Edmund Welles via Wikipedia
Alex Ross writes about Internet Music and its "infinite playlist." But then towards the end of the article, he goes in an unanticipated direction:
Despite the fact that I now have forty days and eighteen hours of music on my computer, enough to outlast the Flood, I keep returning to a stack of favorite disks that I keep next to my stereo.
This is so not me. I can't remember the last time I listened to a CD.
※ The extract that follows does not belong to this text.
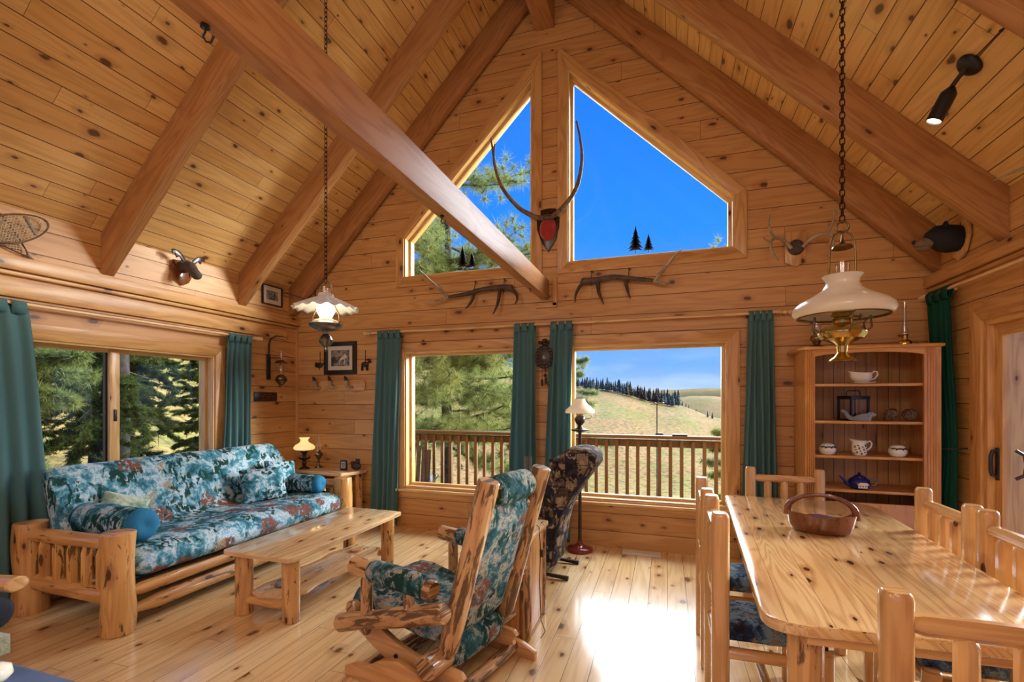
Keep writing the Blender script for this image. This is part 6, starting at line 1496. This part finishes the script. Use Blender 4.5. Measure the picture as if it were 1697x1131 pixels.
# ---------------------------------------------------------------- nearby trees
import numpy as np
def tris_obj(name, tri, mat_, parent, kind='stuff'):
    v = np.asarray(tri, dtype=np.float32).reshape(-1, 3); n_ = len(v) // 3
    me = bpy.data.meshes.new(name); me.vertices.add(len(v)); me.vertices.foreach_set('co', v.ravel())
    me.loops.add(len(v)); me.loops.foreach_set('vertex_index', np.arange(len(v), dtype=np.int32))
    me.polygons.add(n_); me.polygons.foreach_set('loop_start', np.arange(0, len(v), 3, dtype=np.int32)); me.polygons.foreach_set('loop_total', np.full(n_, 3, dtype=np.int32))
    me.update(); me.materials.append(M[mat_]); o = bpy.data.objects.new(name, me); COL.objects.link(o); o.parent = parent
    if kind: o['kind'] = kind
    return o
def needles(rng, centers, dirs, n_, L, w, spread):
    """tufts of long needles fanning out around each twig end"""
    C = np.repeat(centers, n_, 0); D = np.repeat(dirs, n_, 0); k = len(C)
    rv = rng.normal(size=(k, 3)); rv /= np.linalg.norm(rv, axis=1, keepdims=True)
    d = D * (1 - spread) + rv * spread; d /= np.linalg.norm(d, axis=1, keepdims=True)
    s_ = np.cross(d, rng.normal(size=(k, 3))); s_ /= np.linalg.norm(s_, axis=1, keepdims=True) + 1e-9
    ll = L * rng.uniform(0.6, 1.1, (k, 1)); b = C - D * rng.uniform(0, 0.10, (k, 1)) * 1.0
    return np.stack([b + s_ * w, b - s_ * w, b + d * ll], 1).reshape(-1, 3)
def pine(label, loc, H_, r0, zmin, nb, blen, seedv, az=None, nt=26, L=0.14, tl=7, droop=-0.15, mat_='needles', lean=(0, 0), w=0.0028, sp=0.72, zd=None):
    rnd = random.Random(seedv); rng = np.random.default_rng(seedv)
    t = empty('pine_tree', loc, 0, label, 'tree')
    m = MB(); zs = [0, H_ * 0.2, H_ * 0.4, H_ * 0.6, H_ * 0.8, H_]
    axis_ = [Vector((lean[0] * z / H_ + 0.05 * math.sin(z), lean[1] * z / H_ + 0.05 * math.cos(z * 1.3), z)) for z in zs]
    m.tube(axis_, [r0 * (1 - 0.85 * z / H_) for z in zs], 12, True, rough=0.08); m.build('trunk', M['bark'], t, smooth=60)
    m = MB(); C = []; D = []
    def ax(z):
        k = min(4, int(z / H_ * 5)); a, b = axis_[k], axis_[k + 1]; return a.lerp(b, z / H_ * 5 - k)
    for k in range(nb if zd is None else sum(q_[2] for q_ in zd)):
        z = zmin + (H_ - zmin) * (k + rnd.random()) / nb
        a = rnd.uniform(0, 2 * PI) if az is None else az[0] + rnd.uniform(-az[1], az[1])
        l_ = blen * (1 - 0.6 * ((z - zmin) / (H_ - zmin)) ** 1.5) * rnd.uniform(0.6, 1.15) if zd is None else 1
        if zd:
            j_ = k
            for z0_, z1_, n_z, bl in zd:
                if j_ < n_z: z = z0_ + (z1_ - z0_) * rnd.random(); l_ = bl * rnd.uniform(0.6, 1.15); break
                j_ -= n_z
        d = Vector((math.cos(a), math.sin(a), droop + rnd.uniform(-0.2, 0.2))).normalized(); p = ax(z); pts = [p]
        for s_ in range(6):
            d = (d + Vector((rnd.uniform(-.25, .25), rnd.uniform(-.25, .25), rnd.uniform(-.08, .14)))).normalized(); p = p + d * l_ / 6; pts.append(p)
        m.tube(pts, [max(0.005, 0.032 * (1 - i / 6.5) * min(1, l_ / 2)) for i in range(7)], 5, False)
        for i in range(1, 7):
            for q_ in range(tl if i > 1 else 2):
                f = rnd.random(); base = pts[i - 1].lerp(pts[i], f)
                td = ((pts[i] - pts[i - 1]).normalized() * 0.6 + Vector((rnd.uniform(-1, 1), rnd.uniform(-1, 1), rnd.uniform(-.5, .8)))).normalized()
                tw = base + td * rnd.uniform(0.12, 0.45) * min(1, l_ / 2)
                if rnd.random() < 0.7: m.tube([base, tw], [0.006, 0.003], 3, False)
                C.append(tw); D.append(td)
    m.build('branches', M['bark'], t, smooth=0)
    C = np.array([tuple(c) for c in C]); D = np.array([tuple(c) for c in D])
    tris_obj('needle_foliage', needles(rng, C, D, nt, L, w, sp), mat_, t)
    return t
pine('long-needled ponderosa pine filling the left gable-wall window', (-4.35, 8.9, -3.2), 12.5, 0.15, 3.0, 130, 2.9, 5, nt=70, L=0.23, tl=7, w=0.0042, sp=0.78, zd=((3.6, 6.3, 46, 2.9), (6.9, 8.7, 17, 2.3), (8.9, 12.0, 5, 2.4)))
pine('bushy young pine behind the deck railing balusters, below the big pine', (-2.4, 8.6, -3.4), 4.4, 0.07, 0.4, 40, 1.4, 9, nt=34, L=0.12, tl=9, w=0.0038)
pine('pine whose drooping branch tips show at the right of the right gable window', (2.42, 8.6, -3.0), 9.6, 0.12, 6.6, 16, 1.6, 21, az=(PI, 0.5), nt=40, L=0.15, w=0.004, zd=((7.0, 8.3, 9, 1.75),))
pine('small pine at the right end of the deck railing by the dining chair', (0.9, 7.4, -2.5), 3.6, 0.05, 1.0, 18, 0.7, 23, nt=34, L=0.11, w=0.0036)
pine('young pine showing between the floor lamp and the curtain', (-1.75, 9.6, -3.2), 5.5, 0.06, 2.6, 18, 0.85, 27, nt=34, L=0.12, w=0.0036)
def fir(label, loc, H_, r0, z0, z1, nb, blen, seedv, dens=1.0, dead=0):
    rnd = random.Random(seedv); rng = np.random.default_rng(seedv); t = empty('fir_tree', loc, 0, label, 'tree')
    m = MB(); m.tube([(0.03 * math.sin(k * 1.7), 0.03 * math.cos(k * 2.1), H_ * k / 7) for k in range(8)], [r0 * (1 - 0.7 * k / 7) for k in range(8)], 12, True, rough=0.1); m.build('trunk', M['bark'], t, smooth=60)
    m = MB(); C = []; D = []
    for k in range(nb):
        z = z0 + (z1 - z0) * (k + rnd.random()) / nb; a = rnd.uniform(0, 2 * PI); l_ = blen * rnd.uniform(0.5, 1.1)
        d = Vector((math.cos(a), math.sin(a), rnd.uniform(-0.5, 0.35))); p = Vector((0, 0, z)); pts = [p]
        for s_ in range(6): d = (d + Vector((rnd.uniform(-.25, .25), rnd.uniform(-.25, .25), rnd.uniform(-.3, .25)))).normalized(); p = p + d * l_ / 6; pts.append(p)
        m.tube(pts, [max(0.004, 0.022 * (1 - i / 6.5)) for i in range(7)], 4, False)
        for i in range(1, 7):
            for q_ in range(int(15 * dens)):
                base = pts[i - 1].lerp(pts[i], rnd.random()); dd = (pts[i] - pts[i - 1]).normalized(); sd = dd.cross(Vector((0, 0, 1))).normalized() * rnd.choice((-1, 1))
                td = (dd * 0.7 + sd * rnd.uniform(0.3, 1.0) + Vector((0, 0, rnd.uniform(-0.6, 0.4)))).normalized(); ln = rnd.uniform(0.12, 0.38) * (1.1 - i / 9)
                for f in np.linspace(0.15, 1, 6): C.append(base + td * ln * f); D.append(td)
    m.build('branches', M['bark'], t, smooth=0)
    if dead:
        m = MB()
        for k in range(dead):
            z = z0 + (z1 - z0) * rnd.random(); a = rnd.uniform(0, 2 * PI); d = Vector((math.cos(a), math.sin(a), rnd.uniform(-0.6, 0.1))); p = Vector((0, 0, z)); l_ = rnd.uniform(0.5, 1.4); pts = [p]
            for s_ in range(7): d = (d + Vector((rnd.uniform(-.4, .4), rnd.uniform(-.4, .4), rnd.uniform(-.35, .25)))).normalized(); p = p + d * l_ / 7; pts.append(p)
            m.tube(pts, [0.009 * (1 - i / 8) for i in range(8)], 3, False)
            for q_ in range(4):
                b_ = rnd.choice(pts[2:]); e_ = b_ + Vector((rnd.uniform(-1, 1), rnd.uniform(-1, 1), rnd.uniform(-1, .6))) * 0.25; m.tube([b_, e_], [0.004, 0.002], 3, False)
        m.build('dead_twigs', M['twig'], t, smooth=0)
    C = np.array([tuple(c) for c in C]); D = np.array([tuple(c) for c in D])
    tris_obj('fir_sprays', needles(rng, C, D, 16, 0.065, 0.006, 0.62), 'fir', t)
    return t
fir('dark furrowed conifer trunk with dead twigs, left in the side window', (-9.0, 4.05, -1.5), 8.0, 0.26, 1.6, 5.5, 34, 1.7, 31, 0.9, 34)
fir('thick conifer trunk directly left of the meeting stile of the side window', (-8.5, 5.2, -1.6), 8.0, 0.26, 1.2, 5.5, 32, 1.6, 33, 0.8, 20)
fir('slender grey conifer trunk in the right pane of the side window', (-8.6, 7.9, -1.8), 8.0, 0.13, 1.6, 5.6, 48, 1.6, 35, 1.1, 12)
fir('full green fir at the right side of the side window', (-8.8, 9.6, -2.0), 7.5, 0.10, 1.4, 5.6, 54, 1.6, 37, 1.1, 6)
fir('green fir farther down the slope between the two thick trunks', (-10.6, 6.6, -1.8), 8.0, 0.12, 1.6, 6.0, 54, 1.9, 39, 1.1, 6)
pine('long-needled pine low at the left of the side window', (-7.6, 3.6, -1.4), 4.0, 0.06, 0.6, 30, 1.2, 41, nt=40, L=0.16, tl=12, w=0.0045)
fir('dark fir at the left end of the side window close to the curtain', (-10.8, 3.6, -1.5), 8.0, 0.14, 1.8, 6.0, 46, 1.8, 43, 1.0, 8)
firs = [o for o in COL.objects if o.parent is None and o.name.startswith('fir_tree')]
for i, (x, y, z, s_, rz, lb) in enumerate(((-12.6, 5.0, -1.2, 1.0, 1.0, 'fir glimpsed at the left of the side window behind the furrowed trunk'), (-13.2, 7.6, -1.0, 1.05, 2.2, 'fir standing behind the meeting stile of the side window'),
        (-12.2, 10.2, -1.6, 1.0, 3.0, 'fir glimpsed behind the slender grey trunk'), (-14.5, 12.5, -1.4, 1.1, 4.1, 'fir farther back at the right end of the side window'), (-15.0, 9.6, -0.8, 1.1, 5.0, 'fir deep in the trees outside the side window, middle'),
        (-10.4, 9.0, -1.9, 0.9, 0.5, 'fir between the slender grey trunk and the full green fir'), (-15.5, 6.0, -0.6, 1.1, 0.2, 'fir deep in the trees outside the side window, left'))):
    src = firs[(3, 4, 2, 3, 4, 3, 6)[i] % len(firs)]; c_ = copy_tree(src); c_.location = (x, y, z); c_.scale = (s_,) * 3; c_.rotation_euler = (0, 0, rz); c_['label'] = lb
# sprinkler pole on the hillside
t = empty('sprinkler_pole', (-0.2, 13.0, -3.28), 0, 'thin pole with a flat fan head standing on the slope beyond the railing', 'pole')
m = MB(); m.tube([(0, 0, 0), (0, 0, 4.65)], 0.014, 8); m.build('pipe', M['bark'], t)
m = MB()
for k in range(5): m.box((0, 0, 4.66), (0.42, 0.05, 0.02), (0, R(8), R(36 * k)))
m.build('fan_head', M['antlertip'], t)
m = MB(); m.box((0.06, 0, 3.82), (0.2, 0.09, 0.12), bev=0.02); m.build('motor', M['black'], t)
m = MB(); m.box((0, 0, 0), (0.17, 0.10, 0.02)); tag(m.build('boot_tray', M['black'], loc=(0.17, 6.0, 1.066)), 'thin dark tray lying on the cap of the deck railing', 'tray')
Ok, actually I can, it was an attempt to hear a Messiaen opera in my car. Regardless, CDs are purely for purchasing, ripping, and storing. If I had to guess, 1/3 of my music is via lala.com streaming, 1/3 via MP3s on an iPod, and 1/3 via MP3s on my PC. No CDs, no LPs, no cassettes, no radio, no YouTube videos, no MySpace, almost no Pandora etc.
I owe my non-album habits mostly due to smart playlists. What I really like to do is find "greatest tracks" on a per composer (or artist) basis. I have a rotating list of candidates composers -- currently Angus MacLise, Bernard Herrmann, Charlie Parker, Chas Smith, Henry Flynt, John Cage, Morton Feldman, and Thelonious Monk. I'll make a first pass at listening to everything I own by a composer; in the case of Flynt all of two tracks, in the case of John Cage, for some reason, I have an amazing 857 tracks.
I also focus on the best of what I've heard using rated tracks, until at some point I reach a saturation point. I've found if I do this with only a couple of composers, I quickly go bonkers, while if I have too many, it becomes too random. I aspire to the infinite playlist but even I have my limits.
This does overcome the hegemony of listening by monolithic albums although the method doesn't really work for opera, which requires more coherence. But the end result is a good balance of listening to the "new" and the "good."
Ok, I do cheat and listen to other tracks from time to time. Today's favorite is Edmund Welles' Rumple as found on the group's Muzac for Devils recording. Can't beat a good all-bass clarinet track.
Ross' article tempts me to spend a week only listening to CDs to see if it is a more mindful and deep experience, as a I vaguely remember it being. Still, I have to stop and think if I even have a working CD player other than in the car.
And although I work for a company that builds audio and video codecs (at lunch today, we talked about the merits of FLAC vs. MP3), lossy compressed files are good enough for my ears. So yet another reason to not revert to CDs or re-rip all those John Cage tracks...
cd baby recommends the music of edmund welles if you like black sabbath, eric dolphy, and the world saxophone quartet. that's about right. lala has some edmund welles recordings although not the track i highlighted. and from the edmund welles website:
We are the world's only original, composing band of four bass clarinetists. We invent and perform Heavy Chamber Music. Our dense, pulsating sound utilizes virtuosic precision, innovative rhythmic texture, power, and rock perspective, resulting in vibrational fictions of lucid dementia.